Exercise brief
Working from the top of the listing below, retype each line through the line containing "0.156), (-2.447, 0.156)])", both included, with no pictures.
——————
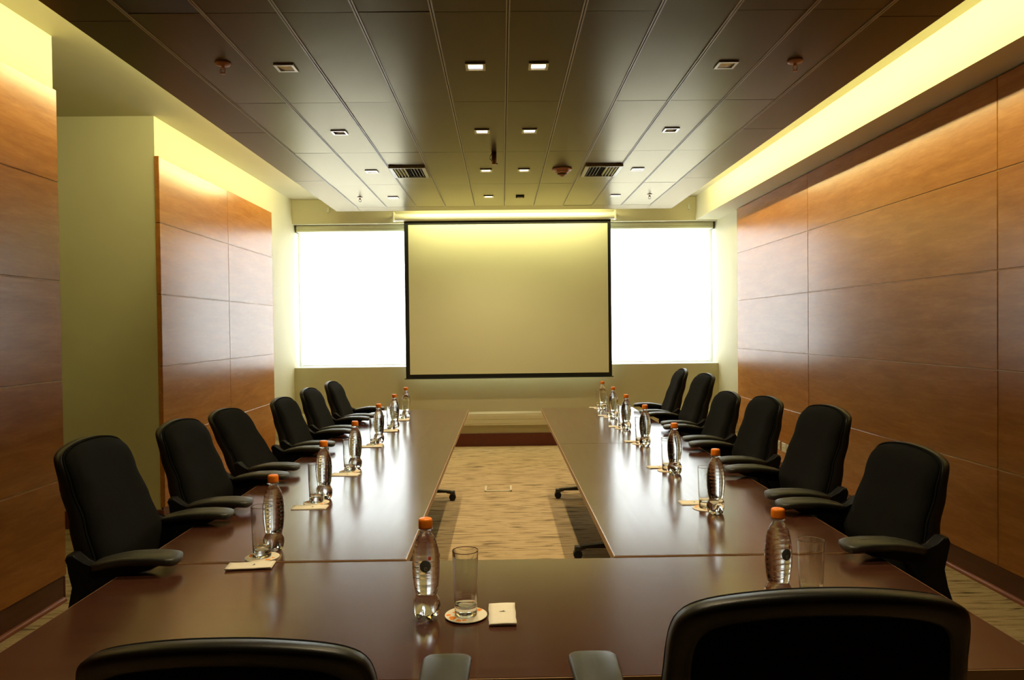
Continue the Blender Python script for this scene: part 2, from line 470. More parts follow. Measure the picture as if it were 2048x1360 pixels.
# cable trunking round the far end
tr = thing('cable_trunking', 'cream cable trunking running along the far wall below the screen, above the maroon skirting', 'trunking', (0, YB, 0.253))
def trunk_part(name, poly_ax, a0, a1, poly, mat=M_trunk):
    bm = bmesh.new(); bm_prism(bm, poly, poly_ax, a0, a1)
    return link(name, done(bm), mat, tr)
trunk_part('channel', 'x', -2.43, 2.545, [(0, 0), (-0.05, 0), (-0.05, 0.135), (-0.035, 0.156), (0, 0.156)])
trunk_part('cover_strip', 'x', -2.43, 2.545, [(-0.0502, 0.02), (-0.054, 0.022), (-0.054, 0.062), (-0.0502, 0.064)])
trunk_part('cover_strip', 'x', -2.43, 2.545, [(-0.0502, 0.07), (-0.054, 0.072), (-0.054, 0.118), (-0.0502, 0.12)])
trunk_part('return_channel', 'y', -0.79, -0.056, [(2.562, 0), (2.512, 0), (2.512, 0.135), (2.527, 0.156), (2.562, 0.156)])
trunk_part('return_channel', 'y', -0.79, -0.056, [(-2.447, 0), (-2.397, 0), (-2.397, 0.135), (-2.412, 0.156), (-2.447, 0.156)])

# window behind the blinds
win = bx('window_1', -2.449, 2.564, 9.0, 9.05, 0.948, 0.988, M_alu, kind=S)
wi = win.location
def wpart(name, x0, x1, z0, z1, mat=M_alu, y0=9.0, y1=9.05):
    return bx(name, x0 - wi.x, x1 - wi.x, y0 - wi.y, y1 - wi.y, z0 - wi.z, z1 - wi.z, mat, win, bev=0.003 if mat is M_alu else 0)
wpart('window_frame', -2.449, 2.564, 2.60, 2.642)
wpart('window_frame', -2.449, -2.40, 0.988, 2.60)
wpart('window_frame', 2.515, 2.564, 0.988, 2.60)
for mx_ in (-0.80, 0.86):
    wpart('mullion', mx_ - 0.025, mx_ + 0.025, 0.988, 2.60)
for a, b_ in ((-2.40, -0.825), (-0.775, 0.835), (0.885, 2.515)):
    wpart('window_pane', a, b_, 0.988, 2.60, M_pane, 9.022, 9.026)
bx('trim_3', -2.449, 2.564, YB + 0.001, 9.0, 0.948, 0.952, M_alu, kind=S)

# roller blinds
def blind(x0, x1, fx0, fx1, label):
    t = thing('roller_blind', label, 'blind', ((x0 + x1) / 2, 8.88, 0.97), group='roller blinds in the far window')
    c = t.location
    bm = bmesh.new()
    prof = [(8.835, 2.637), (8.83, 2.60), (8.835, 2.590), (8.828, 2.585), (8.832, 2.568), (8.845, 2.562), (8.925, 2.562), (8.925, 2.637)]
    bm_prism(bm, [(p[0] - c.y, p[1] - c.z) for p in prof], 'x', x0 - c.x, x1 - c.x)
    link('cassette', done(bm), M_cassette, t)
    for xx in (x0, x1):
        bx('end_cap', xx - .006 - c.x, xx + .006 - c.x, 8.826 - c.y, 8.93 - c.y, 2.555 - c.z, 2.639 - c.z, M_slot, t, bev=.002)
    bm = bmesh.new()
    n = 24; top, bot = [], []
    for i in range(n + 1):
        x = fx0 + (fx1 - fx0) * i / n
        yy = 8.90 + 0.002 * math.sin(i * 0.9)
        top.append(bm.verts.new((x - c.x, yy - c.y, 2.57 - c.z))); bot.append(bm.verts.new((x - c.x, yy - c.y, 0.975 - c.z)))
    for i in range(n): bm.faces.new((top[i], top[i + 1], bot[i + 1], bot[i]))
    link('blind_fabric', done(bm), M_blind, t, smooth=True)
    bx('hem_bar', fx0 - c.x, fx1 - c.x, 8.895 - c.y, 8.905 - c.y, 0.966 - c.z, 0.975 - c.z, M_cassette, t, bev=.002)
    return t
blind(-2.432, 0.045, -2.392, 0.02, 'pale roller blind glowing in the window left of the screen')
blind(0.06, 2.545, 0.085, 2.497, 'pale roller blind glowing in the window right of the screen')

# projection screen
sc = thing('projection_screen', 'pull-down white projection screen with a black border on the far wall', 'screen', (0.05, 8.60, 2.685))
c = sc.location
bm = bmesh.new()
pf = [(0.046 * math.cos(a * PI / 8), 0.043 * math.sin(a * PI / 8)) for a in range(16)]
bm_prism(bm, pf, 'x', -1.225 - c.x, 1.325 - c.x)
link('screen_case', done(bm), M_case, sc, smooth=False)
for xx in (-1.235, 1.33):
    bx('end_cap', xx - .012 - c.x, xx + .012 - c.x, -0.052, 0.05, -0.045, 0.062, M_case, sc, bev=.008, seg=2)
    bx('wall_bracket', xx - .02 - c.x, xx + .02 - c.x, 0.05, 0.139, 0.02, 0.05, M_case, sc, bev=.003)
bx('screen_fabric', -1.072 - c.x, 1.240 - c.x, -0.0015, 0.0015, 0.866 - c.z, 2.600 - c.z, M_screen, sc)
for a in ((-1.119, -1.072, 0.822, 2.645), (1.240, 1.277, 0.822, 2.645), (-1.072, 1.240, 0.822, 0.866), (-1.072, 1.240, 2.600, 2.645)):
    bx('black_border', a[0] - c.x, a[1] - c.x, -0.0016, 0.0016, a[2] - c.z, a[3] - c.z, M_black, sc)
bx('bottom_bar', -1.137 - c.x, 1.295 - c.x, -0.012, 0.012, 0.812 - c.z, 0.8218 - c.z, M_black, sc, bev=.003)

# ------------------------------------------------------------------ dropped ceiling tray
TZ = 2.72
XL, XR, YE = -1.835, 1.927, 8.33
tray = bx('ceiling', XL + .004, XR - .004, Y0, YE - .004, TZ + 0.060, TZ + 0.092, M_gap, kind=S)
ti = tray.location
def tp(name, x0, x1, y0, y1, z0, z1, mat, bev=0.001):
    return bx(name, x0 - ti.x, x1 - ti.x, y0 - ti.y, y1 - ti.y, z0 - ti.z, z1 - ti.z, mat, tray, bev=bev)
CX, CW, R4, RL = 0.041, 0.3185, 8.055, 1.232
xa, xb = CX - 5 * CW, CX + 5 * CW
# border: lengths joined end to end
ysb = [YE, 6.824 - .2, 5.0, 3.2, 1.4, -0.6, Y0]
for y1_, y0_ in zip(ysb[:-1], ysb[1:]):
    tp('border_strip', XL, xa - 0.008, y0_ + .001, y1_ - .001, TZ, TZ + 0.095, M_tray, 0.002)
    tp('border_strip', xb + 0.008, XR, y0_ + .001, y1_ - .001, TZ, TZ + 0.095, M_tray, 0.002)
tp('border_strip', xa - 0.007, xb + 0.007, R4 + 0.004, YE, TZ, TZ + 0.095, M_tray, 0.002)
tiles_mesh = {}
def tile_mesh(perf):
    if perf not in tiles_mesh:
        # slightly pillowed pressed-metal tile
        bm = bmesh.new(); w, l, h = CW / 2 - 0.0095, RL / 2 - 0.002, 0.014
        hole = perf == 'hole'
        if hole:
            xs = [-w, -.037, .037, w]; ys = [-l, -l * .5, .026 - .037, .026 + .037, l * .5, l]; hx, hy = 1, 2
        else:
            xs = [-w + 2 * w * i / 4 for i in range(5)]; ys = [-l + 2 * l * j / 8 for j in range(9)]; hx = hy = -1
        grid = [[bm.verts.new((x, y, 0.0 if hole else -0.0011 * (1 - (x / w) ** 2) * (1 - (y / l) ** 4))) for x in xs] for y in ys]
        nx, ny = len(xs) - 1, len(ys) - 1
        for j in range(ny):
            for i in range(nx):
                if (i, j) == (hx, hy): continue
                bm.faces.new((grid[j][i], grid[j + 1][i], grid[j + 1][i + 1], grid[j][i + 1]))
        rim = [grid[0][i] for i in range(nx + 1)] + [grid[j][nx] for j in range(1, ny + 1)] + [grid[ny][i] for i in range(nx - 1, -1, -1)] + [grid[j][0] for j in range(ny - 1, 0, -1)]
        up = [bm.verts.new((v.co.x, v.co.y, h)) for v in rim]
        rim2 = [bm.verts.new(v.co) for v in rim]
        for k in range(len(rim)):
            bm.faces.new((rim2[k], rim2[(k + 1) % len(rim)], up[(k + 1) % len(rim)], up[k]))
        if not hole: bm.faces.new(up)
        me = bpy.data.meshes.new('tile'); bm.to_mesh(me); bm.free(); me.materials.append(M_perf if perf is True else M_tile)
        for p in me.polygons:
            if abs(p.normal.z) > 0.9: p.use_smooth = True
        tiles_mesh[perf] = me
    return tiles_mesh[perf]
for r in range(9):
    y1_ = R4 - r * RL
    if y1_ < Y0 + 0.2: break
    for k in range(-5, 5):
        perf = (r == 4 and k == -5)
        if k in (-4, -1, 0, 3) and r < 6 and not (r == 0 and k == 0): perf = 'hole'
        o = link('ceiling_tile', tile_mesh(perf), None, tray,
                 (CX + (k + .5) * CW - ti.x, y1_ - RL / 2 - ti.y, TZ - ti.z + random.uniform(-0.0005, 0.0015)))
        if perf == 'hole': o.location.z = TZ - ti.z
        else: o.rotation_euler = (random.uniform(-0.0012, 0.0012), random.uniform(-0.003, 0.003), 0)
for k in range(-5, 6):
    x = CX + k * CW
    for s in (-1, 1):
        tp('ceiling_runner', x + s * 0.0055 - 0.0034, x + s * 0.0055 + 0.0034, Y0, R4, TZ - 0.003, TZ + 0.012, M_runner, 0.0)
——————
Exercise response
Continue the Blender Python script for this scene: part 2, from line 470. More parts follow. Measure the picture as if it were 2048x1360 pixels.
# cable trunking round the far end
tr = thing('cable_trunking', 'cream cable trunking running along the far wall below the screen, above the maroon skirting', 'trunking', (0, YB, 0.253))
def trunk_part(name, poly_ax, a0, a1, poly, mat=M_trunk):
    bm = bmesh.new(); bm_prism(bm, poly, poly_ax, a0, a1)
    return link(name, done(bm), mat, tr)
trunk_part('channel', 'x', -2.43, 2.545, [(0, 0), (-0.05, 0), (-0.05, 0.135), (-0.035, 0.156), (0, 0.156)])
trunk_part('cover_strip', 'x', -2.43, 2.545, [(-0.0502, 0.02), (-0.054, 0.022), (-0.054, 0.062), (-0.0502, 0.064)])
trunk_part('cover_strip', 'x', -2.43, 2.545, [(-0.0502, 0.07), (-0.054, 0.072), (-0.054, 0.118), (-0.0502, 0.12)])
trunk_part('return_channel', 'y', -0.79, -0.056, [(2.562, 0), (2.512, 0), (2.512, 0.135), (2.527, 0.156), (2.562, 0.156)])
trunk_part('return_channel', 'y', -0.79, -0.056, [(-2.447, 0), (-2.397, 0), (-2.397, 0.135), (-2.412, 0.156), (-2.447, 0.156)])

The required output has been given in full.